With the exception of the real estate market in 2010 where
interest rates and housing prices were both low, characteristically, interest
rates and property values have an inverse relationship. For example, when
housing prices are high, interest rates are low, and when housing prices are
low, interest rates are high. For home buyers or private real estate investors
who plan on keeping the property for at least seven years, it is advisable to
buy real estate when interest rates are lower and property values higher because
property values generally appreciate over time. Furthermore, a lower interest
rate with a 15- or 30-year fixed mortgage keeps the monthly mortgage payment
affordable.

High interest rates affect real estate investors regardless
of whether the real estate investment is in the private market or public
market.

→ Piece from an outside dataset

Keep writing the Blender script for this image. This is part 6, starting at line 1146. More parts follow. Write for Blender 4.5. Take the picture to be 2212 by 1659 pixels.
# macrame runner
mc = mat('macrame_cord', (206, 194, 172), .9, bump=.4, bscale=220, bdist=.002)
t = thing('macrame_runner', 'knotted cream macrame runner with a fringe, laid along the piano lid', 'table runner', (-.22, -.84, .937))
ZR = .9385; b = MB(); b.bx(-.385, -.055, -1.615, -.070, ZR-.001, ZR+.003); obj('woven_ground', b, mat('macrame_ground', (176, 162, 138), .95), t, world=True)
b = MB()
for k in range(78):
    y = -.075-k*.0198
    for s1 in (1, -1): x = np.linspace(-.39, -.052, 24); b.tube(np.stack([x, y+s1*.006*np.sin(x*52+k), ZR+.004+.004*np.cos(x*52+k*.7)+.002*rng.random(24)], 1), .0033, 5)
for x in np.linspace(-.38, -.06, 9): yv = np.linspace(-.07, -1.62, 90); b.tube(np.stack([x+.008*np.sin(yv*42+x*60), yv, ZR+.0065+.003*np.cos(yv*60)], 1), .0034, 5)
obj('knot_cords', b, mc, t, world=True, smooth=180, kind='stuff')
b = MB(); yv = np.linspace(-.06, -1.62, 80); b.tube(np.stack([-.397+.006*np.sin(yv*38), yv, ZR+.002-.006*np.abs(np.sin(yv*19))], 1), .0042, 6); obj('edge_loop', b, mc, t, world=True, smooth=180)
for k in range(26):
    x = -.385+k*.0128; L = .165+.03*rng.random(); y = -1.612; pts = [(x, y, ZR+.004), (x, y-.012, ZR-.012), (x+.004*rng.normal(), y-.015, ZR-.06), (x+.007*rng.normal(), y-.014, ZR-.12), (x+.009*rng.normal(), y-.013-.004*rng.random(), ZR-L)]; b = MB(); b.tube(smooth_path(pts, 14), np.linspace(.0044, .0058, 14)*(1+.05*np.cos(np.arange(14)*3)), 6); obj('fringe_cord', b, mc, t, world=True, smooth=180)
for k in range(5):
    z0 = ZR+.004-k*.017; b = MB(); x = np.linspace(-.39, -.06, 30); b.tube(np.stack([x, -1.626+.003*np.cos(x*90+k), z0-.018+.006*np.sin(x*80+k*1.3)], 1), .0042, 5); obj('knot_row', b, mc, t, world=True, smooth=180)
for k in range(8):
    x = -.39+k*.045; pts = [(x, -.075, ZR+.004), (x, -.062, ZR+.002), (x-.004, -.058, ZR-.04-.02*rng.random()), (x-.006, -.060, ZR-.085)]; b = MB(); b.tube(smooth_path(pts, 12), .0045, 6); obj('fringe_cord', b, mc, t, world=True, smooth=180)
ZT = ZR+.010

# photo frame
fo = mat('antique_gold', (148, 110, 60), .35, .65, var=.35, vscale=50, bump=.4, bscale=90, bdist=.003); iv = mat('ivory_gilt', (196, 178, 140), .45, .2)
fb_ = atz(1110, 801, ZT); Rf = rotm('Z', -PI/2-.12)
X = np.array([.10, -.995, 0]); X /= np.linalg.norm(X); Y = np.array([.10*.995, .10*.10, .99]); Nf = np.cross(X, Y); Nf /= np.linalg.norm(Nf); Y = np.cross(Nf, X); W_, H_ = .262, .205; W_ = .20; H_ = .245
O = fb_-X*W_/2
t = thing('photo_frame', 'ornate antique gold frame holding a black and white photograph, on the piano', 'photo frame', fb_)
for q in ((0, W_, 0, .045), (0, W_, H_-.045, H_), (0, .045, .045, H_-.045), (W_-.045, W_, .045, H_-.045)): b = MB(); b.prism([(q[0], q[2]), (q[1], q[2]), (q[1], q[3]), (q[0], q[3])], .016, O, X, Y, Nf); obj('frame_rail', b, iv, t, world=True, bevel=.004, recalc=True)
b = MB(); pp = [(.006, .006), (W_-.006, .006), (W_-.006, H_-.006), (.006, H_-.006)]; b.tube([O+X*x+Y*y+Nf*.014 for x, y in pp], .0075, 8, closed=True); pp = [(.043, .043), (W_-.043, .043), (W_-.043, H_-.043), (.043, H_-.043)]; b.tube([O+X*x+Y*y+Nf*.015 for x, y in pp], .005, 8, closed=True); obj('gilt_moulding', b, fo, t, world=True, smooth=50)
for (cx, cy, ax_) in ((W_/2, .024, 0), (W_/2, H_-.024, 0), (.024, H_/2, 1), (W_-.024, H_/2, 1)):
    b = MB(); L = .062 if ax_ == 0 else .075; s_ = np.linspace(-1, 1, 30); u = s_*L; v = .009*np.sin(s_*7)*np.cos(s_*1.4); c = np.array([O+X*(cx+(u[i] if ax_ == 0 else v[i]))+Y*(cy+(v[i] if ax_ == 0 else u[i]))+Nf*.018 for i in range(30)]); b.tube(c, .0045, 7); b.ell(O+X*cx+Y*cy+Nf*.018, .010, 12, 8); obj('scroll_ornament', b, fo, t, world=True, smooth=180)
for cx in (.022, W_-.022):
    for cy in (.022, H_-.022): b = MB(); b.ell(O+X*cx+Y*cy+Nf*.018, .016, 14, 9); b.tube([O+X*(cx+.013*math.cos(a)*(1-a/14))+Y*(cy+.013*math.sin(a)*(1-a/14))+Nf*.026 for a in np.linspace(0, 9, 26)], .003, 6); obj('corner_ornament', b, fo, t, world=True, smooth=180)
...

The difference between real estate investing in the private market
versus the public market is the private market includes an investor purchasing
a real estate property himself, while the public real estate market includes
the investor purchasing a security in a publicly traded real estate company,
most typically as real estate investment trusts, or REITs.
However, for a private real estate investor who can afford a
larger down payment on the property and pay off the mortgage faster with larger
payments, it is advisable to buy property with lower property values and high
interest rates. This is because the investor can refinance the property when
interest rates go down or opt for an adjustable-rate mortgage where the
interest rate on the mortgage is below the market rate.